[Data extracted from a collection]
*-*-*
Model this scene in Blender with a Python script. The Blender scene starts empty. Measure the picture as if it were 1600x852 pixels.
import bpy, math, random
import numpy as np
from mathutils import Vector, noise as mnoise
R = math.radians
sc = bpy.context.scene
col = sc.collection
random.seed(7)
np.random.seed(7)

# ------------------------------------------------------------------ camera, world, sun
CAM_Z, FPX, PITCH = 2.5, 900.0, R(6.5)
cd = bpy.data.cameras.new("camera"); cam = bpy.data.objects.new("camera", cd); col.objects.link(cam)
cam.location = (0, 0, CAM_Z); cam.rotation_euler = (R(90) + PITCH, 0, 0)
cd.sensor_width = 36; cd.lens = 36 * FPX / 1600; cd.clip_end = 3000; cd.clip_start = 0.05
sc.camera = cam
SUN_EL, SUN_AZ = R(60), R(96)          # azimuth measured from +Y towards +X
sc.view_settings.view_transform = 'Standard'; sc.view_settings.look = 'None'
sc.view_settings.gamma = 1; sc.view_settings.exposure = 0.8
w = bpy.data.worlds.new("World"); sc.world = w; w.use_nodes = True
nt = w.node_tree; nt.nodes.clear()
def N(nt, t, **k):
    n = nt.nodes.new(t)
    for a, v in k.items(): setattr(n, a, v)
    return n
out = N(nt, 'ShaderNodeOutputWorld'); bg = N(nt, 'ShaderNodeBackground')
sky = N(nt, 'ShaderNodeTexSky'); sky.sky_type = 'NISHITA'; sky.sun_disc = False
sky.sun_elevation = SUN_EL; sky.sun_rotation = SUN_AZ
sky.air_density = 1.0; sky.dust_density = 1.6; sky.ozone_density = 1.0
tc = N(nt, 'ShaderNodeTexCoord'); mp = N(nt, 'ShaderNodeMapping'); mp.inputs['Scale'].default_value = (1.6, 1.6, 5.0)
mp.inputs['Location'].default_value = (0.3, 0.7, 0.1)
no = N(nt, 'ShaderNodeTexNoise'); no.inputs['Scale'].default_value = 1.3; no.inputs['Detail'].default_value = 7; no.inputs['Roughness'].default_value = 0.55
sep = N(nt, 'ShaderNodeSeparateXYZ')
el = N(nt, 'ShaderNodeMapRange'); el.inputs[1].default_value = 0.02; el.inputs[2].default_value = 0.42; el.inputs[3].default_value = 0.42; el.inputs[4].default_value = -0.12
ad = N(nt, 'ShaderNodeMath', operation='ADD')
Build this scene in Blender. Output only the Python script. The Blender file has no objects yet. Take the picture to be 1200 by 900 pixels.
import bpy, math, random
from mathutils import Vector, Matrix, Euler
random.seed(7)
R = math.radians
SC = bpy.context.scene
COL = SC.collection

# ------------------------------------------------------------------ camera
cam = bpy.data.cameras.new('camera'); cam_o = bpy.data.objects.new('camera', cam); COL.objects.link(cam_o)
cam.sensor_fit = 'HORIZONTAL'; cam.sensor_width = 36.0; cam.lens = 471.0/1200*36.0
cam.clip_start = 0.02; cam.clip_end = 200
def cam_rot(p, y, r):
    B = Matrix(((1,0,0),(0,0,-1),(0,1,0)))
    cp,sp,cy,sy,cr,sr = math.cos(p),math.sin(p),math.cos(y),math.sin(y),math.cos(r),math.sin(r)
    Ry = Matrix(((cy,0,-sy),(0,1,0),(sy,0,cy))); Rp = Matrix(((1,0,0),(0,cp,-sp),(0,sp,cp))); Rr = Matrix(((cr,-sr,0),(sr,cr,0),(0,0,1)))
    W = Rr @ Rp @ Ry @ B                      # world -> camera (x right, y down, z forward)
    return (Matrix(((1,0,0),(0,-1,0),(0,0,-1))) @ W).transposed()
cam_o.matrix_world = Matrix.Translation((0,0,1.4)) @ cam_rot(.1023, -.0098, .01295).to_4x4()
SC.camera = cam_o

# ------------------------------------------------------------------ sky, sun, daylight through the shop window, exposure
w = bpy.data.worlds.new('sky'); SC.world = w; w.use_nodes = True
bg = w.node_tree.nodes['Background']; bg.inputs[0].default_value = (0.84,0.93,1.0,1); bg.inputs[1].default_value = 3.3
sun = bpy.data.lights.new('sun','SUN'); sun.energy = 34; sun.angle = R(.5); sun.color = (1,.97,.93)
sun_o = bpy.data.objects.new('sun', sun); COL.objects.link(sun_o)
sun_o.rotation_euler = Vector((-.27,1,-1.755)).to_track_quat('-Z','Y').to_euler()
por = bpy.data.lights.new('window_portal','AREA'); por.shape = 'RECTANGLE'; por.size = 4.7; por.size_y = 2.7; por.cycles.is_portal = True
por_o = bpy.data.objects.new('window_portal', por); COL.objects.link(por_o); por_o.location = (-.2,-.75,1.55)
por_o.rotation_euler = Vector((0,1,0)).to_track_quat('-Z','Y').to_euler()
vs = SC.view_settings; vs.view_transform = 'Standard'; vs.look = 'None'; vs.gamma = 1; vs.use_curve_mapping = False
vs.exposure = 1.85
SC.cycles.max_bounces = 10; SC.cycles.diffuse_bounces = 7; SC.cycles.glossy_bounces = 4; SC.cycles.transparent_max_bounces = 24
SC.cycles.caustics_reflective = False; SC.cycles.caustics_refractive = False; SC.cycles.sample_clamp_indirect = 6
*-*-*
What you should do:
Starting at the first line of the records, print each line exactly, stopping after the line that contains "np.random.seed(7)".

The output:
Model this scene in Blender with a Python script. The Blender scene starts empty. Measure the picture as if it were 1600x852 pixels.
import bpy, math, random
import numpy as np
from mathutils import Vector, noise as mnoise
R = math.radians
sc = bpy.context.scene
col = sc.collection
random.seed(7)
np.random.seed(7)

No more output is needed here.